Monday, August 3, 2009

A brief tribute to Corazon Aquino

On August 21, 1983, Philippine opposition figure Benigno “Ninoy” Aquino Jr was killed by a sniper at Manila International Airport as he attempted to re-enter the Philippines. As they viewed images of his lifeless body on the tarmac of an airport, a nation was reminded of the words of John 15:13: “Greater love hath no man than this, that a man lay down his life for his friends.” The next day, the large headline of the Manila Bulletin read: "Benigno shot dead". Shockwaves reverberated through out the nation. Demarcations had been set. The Marcos regime had sent an unmistakable and ruthless message: no opposition would be tolerated.

However, the seeds of People Power had been sown, and were gestating in a restless nation hungering for freedom. All that was needed was a leader, someone with credibility and courage, who would rally the people and lead the noble cause. From the comfort of a foreign land, the desolate widow of Ninoy Aquino found a calling.

The self proclaimed “plain housewife” would become the leader of a cause greater than herself, a cause that would change the history of her nation, make her Time Magazine’s Woman of the Year in 1986, and even lead to her nomination for the Nobel Prize. While the Czech Republic pays homage to Vaclav Havel, and Poland remembers Lech Walesa, the Philippines answers the reverential calls of these velvet revolutions with their own “People Power” movement, made possible and spearheaded by Corazon Aquino. The success of the revolution would eventually lead her to be elected as the 11th president of the Philippines.

Her presidency was not without deserved criticism. Deep seated corruption was difficult to erase. Many argued that she was a puppet of the advisors around her. Nevertheless, the nation had been purged of the martial law of the Marcos administration, and once again ordinary citizens could criticize their government with impunity.

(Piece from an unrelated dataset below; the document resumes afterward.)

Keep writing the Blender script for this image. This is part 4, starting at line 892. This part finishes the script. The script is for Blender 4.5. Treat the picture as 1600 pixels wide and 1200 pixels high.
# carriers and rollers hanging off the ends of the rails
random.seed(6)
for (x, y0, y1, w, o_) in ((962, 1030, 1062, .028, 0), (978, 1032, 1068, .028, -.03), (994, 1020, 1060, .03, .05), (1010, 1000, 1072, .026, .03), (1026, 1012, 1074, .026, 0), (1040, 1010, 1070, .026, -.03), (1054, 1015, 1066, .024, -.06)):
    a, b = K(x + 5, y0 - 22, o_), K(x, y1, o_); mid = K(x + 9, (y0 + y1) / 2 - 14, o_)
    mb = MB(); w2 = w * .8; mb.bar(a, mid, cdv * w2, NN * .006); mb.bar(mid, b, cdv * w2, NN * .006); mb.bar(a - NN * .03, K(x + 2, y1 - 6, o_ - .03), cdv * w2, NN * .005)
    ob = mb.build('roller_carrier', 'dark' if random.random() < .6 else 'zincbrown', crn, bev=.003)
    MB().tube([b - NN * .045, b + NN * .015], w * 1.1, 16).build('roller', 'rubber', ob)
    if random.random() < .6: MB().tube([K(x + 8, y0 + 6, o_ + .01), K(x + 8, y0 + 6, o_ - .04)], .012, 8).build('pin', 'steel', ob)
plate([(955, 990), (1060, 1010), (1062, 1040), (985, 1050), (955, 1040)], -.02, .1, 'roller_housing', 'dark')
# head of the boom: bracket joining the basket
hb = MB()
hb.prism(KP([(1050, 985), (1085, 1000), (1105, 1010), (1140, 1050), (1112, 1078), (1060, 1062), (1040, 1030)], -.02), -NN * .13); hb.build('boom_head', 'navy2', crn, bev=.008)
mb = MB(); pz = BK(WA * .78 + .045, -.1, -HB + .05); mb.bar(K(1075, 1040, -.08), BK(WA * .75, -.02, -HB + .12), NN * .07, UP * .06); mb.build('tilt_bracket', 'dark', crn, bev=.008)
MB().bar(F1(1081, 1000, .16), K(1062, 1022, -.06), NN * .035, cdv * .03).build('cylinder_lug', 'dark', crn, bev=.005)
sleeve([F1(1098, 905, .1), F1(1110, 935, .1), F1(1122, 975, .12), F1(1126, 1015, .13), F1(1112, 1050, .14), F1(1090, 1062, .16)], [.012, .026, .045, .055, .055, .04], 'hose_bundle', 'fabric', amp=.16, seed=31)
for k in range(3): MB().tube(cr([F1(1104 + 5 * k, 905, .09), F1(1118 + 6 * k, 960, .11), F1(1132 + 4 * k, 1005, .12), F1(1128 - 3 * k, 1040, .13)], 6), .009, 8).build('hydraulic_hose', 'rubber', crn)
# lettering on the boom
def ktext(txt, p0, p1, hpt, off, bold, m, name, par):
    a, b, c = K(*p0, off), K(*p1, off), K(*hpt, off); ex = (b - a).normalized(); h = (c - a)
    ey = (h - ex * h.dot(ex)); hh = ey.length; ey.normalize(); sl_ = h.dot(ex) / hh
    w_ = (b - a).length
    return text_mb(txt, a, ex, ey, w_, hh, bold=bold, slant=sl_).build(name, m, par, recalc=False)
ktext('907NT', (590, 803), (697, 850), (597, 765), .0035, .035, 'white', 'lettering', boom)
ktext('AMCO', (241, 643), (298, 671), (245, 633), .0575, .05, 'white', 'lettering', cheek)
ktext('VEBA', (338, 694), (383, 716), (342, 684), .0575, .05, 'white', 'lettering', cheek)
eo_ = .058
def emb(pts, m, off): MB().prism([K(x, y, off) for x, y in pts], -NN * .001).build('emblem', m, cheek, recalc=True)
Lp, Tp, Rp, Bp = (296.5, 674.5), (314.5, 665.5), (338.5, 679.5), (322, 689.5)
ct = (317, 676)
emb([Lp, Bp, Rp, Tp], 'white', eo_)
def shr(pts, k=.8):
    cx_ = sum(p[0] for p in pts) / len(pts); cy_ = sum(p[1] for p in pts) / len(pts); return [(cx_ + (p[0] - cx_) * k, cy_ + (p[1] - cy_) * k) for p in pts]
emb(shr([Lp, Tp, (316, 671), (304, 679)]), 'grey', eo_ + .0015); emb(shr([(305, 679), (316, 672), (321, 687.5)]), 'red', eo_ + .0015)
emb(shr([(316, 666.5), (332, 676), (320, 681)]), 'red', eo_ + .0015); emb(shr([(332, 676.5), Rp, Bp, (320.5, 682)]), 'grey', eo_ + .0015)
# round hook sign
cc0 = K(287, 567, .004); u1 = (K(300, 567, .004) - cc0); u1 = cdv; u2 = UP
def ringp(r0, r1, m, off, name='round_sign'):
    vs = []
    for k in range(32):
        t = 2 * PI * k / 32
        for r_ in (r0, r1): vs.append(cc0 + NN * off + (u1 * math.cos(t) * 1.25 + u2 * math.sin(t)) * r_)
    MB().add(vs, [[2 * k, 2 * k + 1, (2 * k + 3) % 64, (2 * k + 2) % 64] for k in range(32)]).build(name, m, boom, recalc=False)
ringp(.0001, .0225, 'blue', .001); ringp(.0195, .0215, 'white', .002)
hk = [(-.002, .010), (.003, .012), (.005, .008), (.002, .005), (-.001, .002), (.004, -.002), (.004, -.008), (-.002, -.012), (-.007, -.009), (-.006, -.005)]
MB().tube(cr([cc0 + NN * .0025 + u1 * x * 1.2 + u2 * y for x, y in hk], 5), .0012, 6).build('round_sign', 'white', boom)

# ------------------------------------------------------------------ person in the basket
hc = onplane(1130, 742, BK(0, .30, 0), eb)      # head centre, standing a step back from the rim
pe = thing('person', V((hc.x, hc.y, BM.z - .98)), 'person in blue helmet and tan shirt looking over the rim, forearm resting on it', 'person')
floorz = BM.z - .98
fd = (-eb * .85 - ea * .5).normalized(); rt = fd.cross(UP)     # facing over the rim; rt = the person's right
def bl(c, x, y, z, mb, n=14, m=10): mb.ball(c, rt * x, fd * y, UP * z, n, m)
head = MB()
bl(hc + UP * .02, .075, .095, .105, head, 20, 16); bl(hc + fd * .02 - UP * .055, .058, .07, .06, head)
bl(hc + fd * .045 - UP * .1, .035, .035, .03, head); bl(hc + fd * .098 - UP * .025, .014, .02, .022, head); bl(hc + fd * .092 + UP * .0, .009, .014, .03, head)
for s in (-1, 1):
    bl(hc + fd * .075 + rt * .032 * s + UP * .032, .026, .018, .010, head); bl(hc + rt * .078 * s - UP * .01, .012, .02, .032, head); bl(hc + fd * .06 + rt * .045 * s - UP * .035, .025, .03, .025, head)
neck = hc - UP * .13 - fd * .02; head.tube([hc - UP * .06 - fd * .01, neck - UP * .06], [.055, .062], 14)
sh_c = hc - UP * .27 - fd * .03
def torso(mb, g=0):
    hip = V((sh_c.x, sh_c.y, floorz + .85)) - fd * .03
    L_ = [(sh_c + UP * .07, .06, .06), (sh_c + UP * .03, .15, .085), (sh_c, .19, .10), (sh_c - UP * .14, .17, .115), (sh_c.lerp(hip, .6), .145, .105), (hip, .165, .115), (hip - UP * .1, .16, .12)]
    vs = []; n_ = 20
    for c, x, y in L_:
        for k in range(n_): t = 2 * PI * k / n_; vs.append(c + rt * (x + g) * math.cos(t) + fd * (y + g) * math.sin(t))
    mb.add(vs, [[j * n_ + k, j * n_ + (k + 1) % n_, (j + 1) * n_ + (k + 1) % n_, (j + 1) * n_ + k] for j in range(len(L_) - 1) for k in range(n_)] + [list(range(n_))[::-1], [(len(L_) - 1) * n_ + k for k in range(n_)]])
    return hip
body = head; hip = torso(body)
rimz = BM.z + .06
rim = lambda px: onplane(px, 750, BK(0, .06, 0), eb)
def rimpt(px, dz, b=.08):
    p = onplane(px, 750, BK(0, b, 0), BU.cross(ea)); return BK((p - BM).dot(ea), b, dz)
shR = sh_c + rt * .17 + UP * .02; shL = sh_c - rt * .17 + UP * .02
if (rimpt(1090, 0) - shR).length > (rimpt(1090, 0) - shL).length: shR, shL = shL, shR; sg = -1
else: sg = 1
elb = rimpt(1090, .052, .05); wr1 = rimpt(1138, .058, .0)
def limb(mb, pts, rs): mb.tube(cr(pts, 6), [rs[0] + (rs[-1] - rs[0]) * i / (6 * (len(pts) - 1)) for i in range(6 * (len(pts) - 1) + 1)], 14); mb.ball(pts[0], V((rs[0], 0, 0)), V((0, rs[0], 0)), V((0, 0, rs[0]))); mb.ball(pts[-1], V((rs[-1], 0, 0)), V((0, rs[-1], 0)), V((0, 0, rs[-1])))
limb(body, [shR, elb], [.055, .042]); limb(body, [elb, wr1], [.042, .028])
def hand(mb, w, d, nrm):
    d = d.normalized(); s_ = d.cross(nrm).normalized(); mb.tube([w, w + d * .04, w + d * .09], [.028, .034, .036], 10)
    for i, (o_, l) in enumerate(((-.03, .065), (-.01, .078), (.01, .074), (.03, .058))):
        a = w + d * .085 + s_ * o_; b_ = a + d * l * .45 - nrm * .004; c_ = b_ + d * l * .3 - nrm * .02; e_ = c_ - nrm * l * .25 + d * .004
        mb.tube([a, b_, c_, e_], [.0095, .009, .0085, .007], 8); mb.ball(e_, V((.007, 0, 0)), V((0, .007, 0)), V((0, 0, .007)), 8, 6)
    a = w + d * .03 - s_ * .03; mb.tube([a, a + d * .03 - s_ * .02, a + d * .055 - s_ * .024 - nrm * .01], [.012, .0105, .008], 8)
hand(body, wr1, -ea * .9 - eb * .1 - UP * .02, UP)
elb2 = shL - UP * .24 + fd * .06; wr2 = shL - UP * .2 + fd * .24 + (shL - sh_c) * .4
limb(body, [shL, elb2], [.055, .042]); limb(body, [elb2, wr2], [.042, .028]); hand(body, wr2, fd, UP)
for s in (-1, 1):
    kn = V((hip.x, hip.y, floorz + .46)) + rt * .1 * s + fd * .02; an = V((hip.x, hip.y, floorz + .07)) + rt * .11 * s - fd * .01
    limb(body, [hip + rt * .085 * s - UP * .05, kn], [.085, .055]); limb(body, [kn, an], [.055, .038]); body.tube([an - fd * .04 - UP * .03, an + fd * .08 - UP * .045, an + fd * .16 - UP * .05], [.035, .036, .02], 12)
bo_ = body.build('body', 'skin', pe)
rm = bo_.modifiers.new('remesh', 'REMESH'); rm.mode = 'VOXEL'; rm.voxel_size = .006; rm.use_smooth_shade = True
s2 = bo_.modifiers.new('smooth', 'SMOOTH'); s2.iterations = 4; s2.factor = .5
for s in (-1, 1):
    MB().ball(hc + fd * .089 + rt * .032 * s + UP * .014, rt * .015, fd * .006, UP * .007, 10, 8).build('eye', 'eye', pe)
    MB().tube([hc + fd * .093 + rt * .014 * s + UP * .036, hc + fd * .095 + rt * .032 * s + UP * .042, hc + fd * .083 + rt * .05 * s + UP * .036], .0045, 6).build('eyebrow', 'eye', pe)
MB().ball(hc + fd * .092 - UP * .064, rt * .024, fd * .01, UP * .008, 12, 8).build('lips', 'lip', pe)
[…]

Cory would later say that when she left the United States to return to Manila and bury her husband, she also felt that she was going to “lay to rest his restless dream of Philippine freedom.” However, she would go on to say of the millions of people who lead her husband’s body to his grave, “by that brave and selfless act of giving honor, a nation in shame recovered its own.” Her husband’s restless dream would see fulfillment, posthumously and primarily because of his own death. A nation yielded democracy from its pounding rage.

As she grew older, the accolades would become more vociferous and significant. In her appearance before a joint session of the United States Congress in September 1986, Cory delivered what has been described as the greatest speech ever given on the floor of that hallowed hall of human freedom. A 1994 book by Gail Meyer Rolka cited Cory as “one of 100 Women Who Shaped World History”. In August 1999, Time Magazine called her one of the 20 most influential Asians of the 20th century. In January 2008, Cory was selected as “one of the 15 Champions of World Democracy” by the Europe based organization “A Different View”, being mentioned alongside Abraham Lincoln and Martin Luther King Jr.

While former first lady Imelda Marcos enriched herself on the backs of her own people, Cory, on the day she handed over the presidency to her successor, left the inauguration ceremony in her own small car, rather than in the lavish transportation provided by the government. She wanted to show that once again, she was an ordinary citizen. And perhaps this is the greatest lesson of Cory. Like her husband, she saw herself as an ordinary citizen, who was called by extraordinary times to lead an eminent cause. Today, an ordinary citizen, a devout and great woman who trembled before God, rests in peace under an Asian Pacific sun, a tribute to her nation and a gift to the cause of human freedom.